The Executive Committee met 13 times in the reporting period. At its meetings, the Executive Committee prepared the resolutions of the Supervisory Board in detail, dealt with the composition of the Board of Management and took decisions on, among other things, contractual issues concerning the Board of Management other than remuneration and on consenting to ancillary activities by members of the Board of Management.
The Nomination Committee is responsible for proposing suitable candidates for the Supervisory Board to recommend for election to the Annual General Meeting. This committee met on one occasion in 2018.
The Mediation Committee did not have to be convened in the reporting period.
The Audit Committee held five meetings in the past fiscal year.

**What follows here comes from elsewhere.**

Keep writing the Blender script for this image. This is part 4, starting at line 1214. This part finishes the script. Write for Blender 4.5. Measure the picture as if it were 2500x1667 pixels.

It focused on the annual and consolidated financial statements, the risk management system including the effectiveness of the internal control system and the internal audit system, and the work performed by the Company’s Compliance organization. In addition, the Audit Committee concerned itself with the Volkswagen Group’s quarterly reports and the half-yearly financial report, as well as with current issues and the supervision of financial reporting and the financial reporting process, and the examination thereof by the auditors. Moreover, the Audit Committee completed the call for bids for audits and other audit-related services in the Volkswagen Group from fiscal year 2020. In this process, Volkswagen AG and other public-interest entities of the Volkswagen Group follow the selection procedure within the meaning of Article 16(3) of Regulation (EU) No 537/2014.
The Special Committee on Diesel Engines is responsible for coordinating all activities relating to the diesel issue and preparing resolutions by the Supervisory Board. To this end, the Special Committee on Diesel Engines is also provided with regular information by the Board of Management. This Special Committee is also entrusted with examining any consequences of the findings. The Chairman of the Special Committee on Diesel Engines reports regularly on its work to the Supervisory Board. In 2018, the Special Committee on Diesel Engines met on four occasions to discuss, among other topics, the regulatory offense proceedings terminated by administrative fine orders issued by the public prosecutor’s offices in Braunschweig and Munich II and the Supervisory Board’s proposed resolutions regarding formal approval of the actions of the members of the Board of Management and Supervisory Board incumbent in fiscal year 2017.
Furthermore, as a rule, the shareholder and employee representatives met for separate preliminary discussions before each of the Supervisory Board meetings.